People v. Alexander

Appeal by the People from an order of the Supreme Court, Queens County (McGann, J.), dated November 19, 2007, which, upon a decision of the same court rejecting the recommendation of a Judicial Hearing Officer (Demakos, J.H.O.), dated November 15, 2007, made after a hearing, granted that branch of the defendant’s omnibus motion which was to suppress his statements to law enforcement officials.

Ordered that the order is reversed, on the law, and that branch of the defendant’s omnibus motion which was to suppress statements made by him to law enforcement officials is denied.

The defendant was a suspect in a series of robberies committed in Queens County between June 18, 2006 and September 20, 2006. On September 29, 2006 he was arrested by Nassau County police and questioned in Nassau County about crimes allegedly committed by him in that county. The same day, Detective Richard Dietrich of the New York City Police Department was informed of the arrest and traveled to Nassau County to question the defendant about the Queens robberies. Approximately 11 hours after the defendant was arrested, Detective Dietrich was given access to him. He administered fresh Miranda warnings (see Miranda v Arizona, 384 US 436 [1966]) *1167and elicited a waiver. Detective Dietrich then showed the defendant two surveillance photographs taken during a robbery of a Queens bodega. The photographs depicted a man holding a gun on the storekeeper. The defendant identified himself as the person holding the gun, and the detective noted that, in the photographs, the defendant was wearing the same green camouflage jacket he was wearing during questioning. The defendant signed the backs of the two photographs to confirm that he was the perpetrator depicted. The detective then questioned the defendant about four other robberies of Queens bodegas. The defendant made four oral statements relating to the separate robberies. The detective transcribed each statement, and the defendant signed each one without making changes.

Thereafter, the defendant was charged with the Queens robberies in two separate indictments. In an omnibus motion, he moved to suppress his statements on Fourth, Fifth, and Sixth Amendment grounds. In their response to the defendant’s motion, the People consented to a hearing to determine the voluntariness of the defendant’s statements (see People v Huntley, 15 NY2d 72 [1965]), but they did not address that branch of the defendant’s motion which alleged that the defendant’s statements to Detective Dietrich were the suppressible fruit of a Fourth Amendment violation (see Dunaway v New York, 442 US 200 [1979]). The court ordered a hearing to determine the lawfulness of the defendant’s arrest as well as the voluntariness of his statements. At the hearing, however, the People failed to present any evidence with respect to probable cause for the defendant’s Nassau County arrest.

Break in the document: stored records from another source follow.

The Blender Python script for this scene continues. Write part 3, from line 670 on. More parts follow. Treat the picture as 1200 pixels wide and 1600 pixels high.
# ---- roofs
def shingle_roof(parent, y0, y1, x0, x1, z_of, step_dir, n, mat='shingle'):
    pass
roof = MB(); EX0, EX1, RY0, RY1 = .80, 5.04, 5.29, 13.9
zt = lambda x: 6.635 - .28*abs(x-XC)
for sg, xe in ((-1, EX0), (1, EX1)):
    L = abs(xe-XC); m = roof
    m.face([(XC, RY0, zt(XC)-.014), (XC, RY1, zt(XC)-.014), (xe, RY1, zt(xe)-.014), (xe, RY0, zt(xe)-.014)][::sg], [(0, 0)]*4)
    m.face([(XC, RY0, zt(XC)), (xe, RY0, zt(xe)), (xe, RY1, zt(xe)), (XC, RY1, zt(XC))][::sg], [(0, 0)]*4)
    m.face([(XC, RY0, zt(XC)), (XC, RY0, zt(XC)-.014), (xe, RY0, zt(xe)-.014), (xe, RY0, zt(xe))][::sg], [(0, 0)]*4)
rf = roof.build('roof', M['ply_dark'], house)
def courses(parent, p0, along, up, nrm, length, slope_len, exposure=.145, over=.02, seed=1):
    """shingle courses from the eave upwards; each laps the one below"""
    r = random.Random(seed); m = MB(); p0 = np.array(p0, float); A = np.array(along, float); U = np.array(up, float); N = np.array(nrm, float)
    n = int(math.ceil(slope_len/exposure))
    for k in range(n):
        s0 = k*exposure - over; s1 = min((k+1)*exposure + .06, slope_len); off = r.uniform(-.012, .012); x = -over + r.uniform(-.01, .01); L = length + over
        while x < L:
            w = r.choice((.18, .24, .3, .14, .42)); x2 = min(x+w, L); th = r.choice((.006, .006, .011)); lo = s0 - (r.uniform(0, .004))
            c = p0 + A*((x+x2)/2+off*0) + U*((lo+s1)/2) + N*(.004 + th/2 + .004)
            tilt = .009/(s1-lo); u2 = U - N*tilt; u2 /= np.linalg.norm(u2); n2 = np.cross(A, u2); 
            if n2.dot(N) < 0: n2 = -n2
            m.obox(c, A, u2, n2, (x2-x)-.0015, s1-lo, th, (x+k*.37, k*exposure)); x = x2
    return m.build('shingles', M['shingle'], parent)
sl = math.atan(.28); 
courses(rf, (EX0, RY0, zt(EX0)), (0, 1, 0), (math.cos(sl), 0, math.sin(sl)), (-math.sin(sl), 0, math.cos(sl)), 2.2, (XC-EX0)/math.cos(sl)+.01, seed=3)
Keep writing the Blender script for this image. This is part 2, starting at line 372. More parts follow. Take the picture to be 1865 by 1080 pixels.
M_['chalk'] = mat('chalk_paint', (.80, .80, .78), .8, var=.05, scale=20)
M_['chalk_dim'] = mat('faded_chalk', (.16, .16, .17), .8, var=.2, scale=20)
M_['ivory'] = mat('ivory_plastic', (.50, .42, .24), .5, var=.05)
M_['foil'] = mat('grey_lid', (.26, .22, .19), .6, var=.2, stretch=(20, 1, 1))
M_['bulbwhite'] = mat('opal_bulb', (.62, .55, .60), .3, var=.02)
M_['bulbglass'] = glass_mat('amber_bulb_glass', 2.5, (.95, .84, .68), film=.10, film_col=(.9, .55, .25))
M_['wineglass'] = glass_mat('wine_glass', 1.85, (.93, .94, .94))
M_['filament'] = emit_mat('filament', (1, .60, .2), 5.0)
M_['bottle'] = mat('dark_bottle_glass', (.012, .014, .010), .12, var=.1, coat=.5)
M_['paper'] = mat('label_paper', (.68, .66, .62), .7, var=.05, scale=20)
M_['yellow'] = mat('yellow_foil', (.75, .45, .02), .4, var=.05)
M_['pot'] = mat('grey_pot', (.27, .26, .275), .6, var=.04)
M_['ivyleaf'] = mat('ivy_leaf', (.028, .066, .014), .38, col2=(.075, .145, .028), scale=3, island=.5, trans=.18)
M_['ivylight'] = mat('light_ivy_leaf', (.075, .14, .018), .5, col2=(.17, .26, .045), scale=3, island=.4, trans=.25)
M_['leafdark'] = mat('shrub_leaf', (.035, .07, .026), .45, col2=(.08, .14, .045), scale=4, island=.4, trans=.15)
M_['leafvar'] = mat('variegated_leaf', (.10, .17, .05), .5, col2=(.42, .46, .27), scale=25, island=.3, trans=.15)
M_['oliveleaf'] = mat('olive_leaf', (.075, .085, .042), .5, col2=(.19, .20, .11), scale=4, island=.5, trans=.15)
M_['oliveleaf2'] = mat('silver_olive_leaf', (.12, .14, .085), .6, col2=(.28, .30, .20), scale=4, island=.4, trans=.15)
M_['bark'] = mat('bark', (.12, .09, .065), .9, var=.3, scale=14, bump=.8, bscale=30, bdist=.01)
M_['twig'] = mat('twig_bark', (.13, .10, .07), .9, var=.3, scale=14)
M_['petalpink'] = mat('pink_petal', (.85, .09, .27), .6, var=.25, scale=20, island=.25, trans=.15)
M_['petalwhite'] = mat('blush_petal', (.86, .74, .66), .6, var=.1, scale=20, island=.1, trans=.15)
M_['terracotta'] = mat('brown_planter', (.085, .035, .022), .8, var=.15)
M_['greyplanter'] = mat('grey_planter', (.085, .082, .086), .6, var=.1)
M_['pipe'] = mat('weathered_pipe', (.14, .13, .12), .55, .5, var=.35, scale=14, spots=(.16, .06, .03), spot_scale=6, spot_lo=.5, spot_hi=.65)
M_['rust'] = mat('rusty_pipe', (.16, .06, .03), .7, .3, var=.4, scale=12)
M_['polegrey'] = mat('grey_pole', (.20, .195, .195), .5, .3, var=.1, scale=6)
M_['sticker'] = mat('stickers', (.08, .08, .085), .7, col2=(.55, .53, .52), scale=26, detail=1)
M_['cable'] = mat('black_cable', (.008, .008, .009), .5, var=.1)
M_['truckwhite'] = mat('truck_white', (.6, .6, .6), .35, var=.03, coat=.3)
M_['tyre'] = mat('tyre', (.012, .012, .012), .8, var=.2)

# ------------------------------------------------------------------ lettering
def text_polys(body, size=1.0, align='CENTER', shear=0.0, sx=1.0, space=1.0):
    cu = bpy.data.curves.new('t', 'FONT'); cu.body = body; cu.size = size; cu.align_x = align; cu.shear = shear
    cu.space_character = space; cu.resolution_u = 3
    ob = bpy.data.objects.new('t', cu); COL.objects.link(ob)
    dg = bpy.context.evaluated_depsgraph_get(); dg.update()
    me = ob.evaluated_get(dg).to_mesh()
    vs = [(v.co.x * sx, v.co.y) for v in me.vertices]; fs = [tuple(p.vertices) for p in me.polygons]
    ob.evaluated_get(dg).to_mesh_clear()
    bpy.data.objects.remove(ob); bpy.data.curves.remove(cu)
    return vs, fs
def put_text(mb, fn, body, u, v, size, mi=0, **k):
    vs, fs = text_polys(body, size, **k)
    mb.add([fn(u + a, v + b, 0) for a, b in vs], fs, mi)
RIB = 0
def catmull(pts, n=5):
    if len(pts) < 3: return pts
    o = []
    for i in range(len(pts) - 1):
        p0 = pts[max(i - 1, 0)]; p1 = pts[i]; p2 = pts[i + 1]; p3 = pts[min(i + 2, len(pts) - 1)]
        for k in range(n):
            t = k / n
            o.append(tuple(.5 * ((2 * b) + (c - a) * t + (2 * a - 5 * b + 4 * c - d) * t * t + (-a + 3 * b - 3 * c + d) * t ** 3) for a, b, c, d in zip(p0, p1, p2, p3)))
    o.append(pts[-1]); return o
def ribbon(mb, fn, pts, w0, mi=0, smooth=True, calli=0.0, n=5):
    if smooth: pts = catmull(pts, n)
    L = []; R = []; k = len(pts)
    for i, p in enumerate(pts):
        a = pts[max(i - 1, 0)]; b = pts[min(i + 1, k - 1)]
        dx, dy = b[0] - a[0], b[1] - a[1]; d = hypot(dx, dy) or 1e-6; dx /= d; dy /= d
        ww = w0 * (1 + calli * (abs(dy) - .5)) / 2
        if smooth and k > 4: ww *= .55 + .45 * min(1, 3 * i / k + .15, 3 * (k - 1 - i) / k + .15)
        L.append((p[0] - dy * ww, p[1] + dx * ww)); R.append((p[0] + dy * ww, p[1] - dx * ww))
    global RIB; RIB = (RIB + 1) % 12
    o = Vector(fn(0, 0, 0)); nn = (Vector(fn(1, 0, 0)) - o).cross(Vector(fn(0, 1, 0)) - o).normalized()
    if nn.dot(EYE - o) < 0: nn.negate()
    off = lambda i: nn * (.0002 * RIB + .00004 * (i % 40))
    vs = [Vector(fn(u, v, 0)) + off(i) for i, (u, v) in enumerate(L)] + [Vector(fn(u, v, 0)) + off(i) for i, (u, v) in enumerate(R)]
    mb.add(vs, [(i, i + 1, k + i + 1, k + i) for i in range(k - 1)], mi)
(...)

The Judicial Hearing Officer (hereinafter the JHO) who conducted the hearing recommended that the branch of the defendant’s omnibus motion which was to suppress his statements be denied. The JHO reasoned that the defendant’s arrest by Detective Dietrich was lawful because the defendant already had been arrested by the Nassau County police. The JHO also concluded that the defendant’s statements to Detective Dietrich were voluntarily made. The Supreme Court, however, rejected the JHO’s recommendation and held that, by failing to present any evidence as to the lawfulness of the defendant’s arrest in Nassau County, the People failed to meet their burden of going forward (see People v Dodt, 61 NY2d 408, 415 [1984]; People v Berrios, 28 NY2d 361, 367 [1971]; People v Moses, 32 AD3d 866, 868 [2006]). The court denied the People’s request to reopen the suppression hearing, rejected the People’s argument that the statements to Detective Dietrich were attenuated from any unlawful arrest, and granted that branch of the defendant’s *1168omnibus motion which was to suppress the statements he had made to Detective Dietrich. We reverse.

Even assuming that the defendant was not lawfully arrested in Nassau County, the record establishes that his statements to Detective Dietrich were sufficiently attenuated from the arrest to dissipate any taint. Detective Dietrich did not question the defendant about the Queens County cases until some 11 hours after his arrest, and was not present in the room while the Nassau County police were questioning the defendant about the Nassau County crimes. When Detective Dietrich began questioning the defendant, he first advised the defendant of his rights and told him the scope of the Queens investigation. He did not ask the defendant anything about the questioning relating to the Nassau County case.

When taken together, the length of time between the defendant’s arrest by the Nassau County police and the discrete questioning 11 hours later by a different detective about an entirely different subject, the administering of a fresh set of Miranda warnings, and the defendant’s being shown the surveillance photograph capturing him perpetrating a robbery in Queens, constituted a definite and pronounced break sufficient to dissipate the taint of any prior illegality associated with the defendant’s arrest (see People v Girdler, 50 AD3d 1157 [2008]; People v Monk, 50 AD3d 925 [2008]; cf. People v Paulman, 5 NY3d 122 [2005]; People v Chapple, 38 NY2d 112 [1975]). Accordingly, the defendant’s statements to Detective Dietrich should not have been suppressed. Fisher, Miller, and Garni, JJ., concur.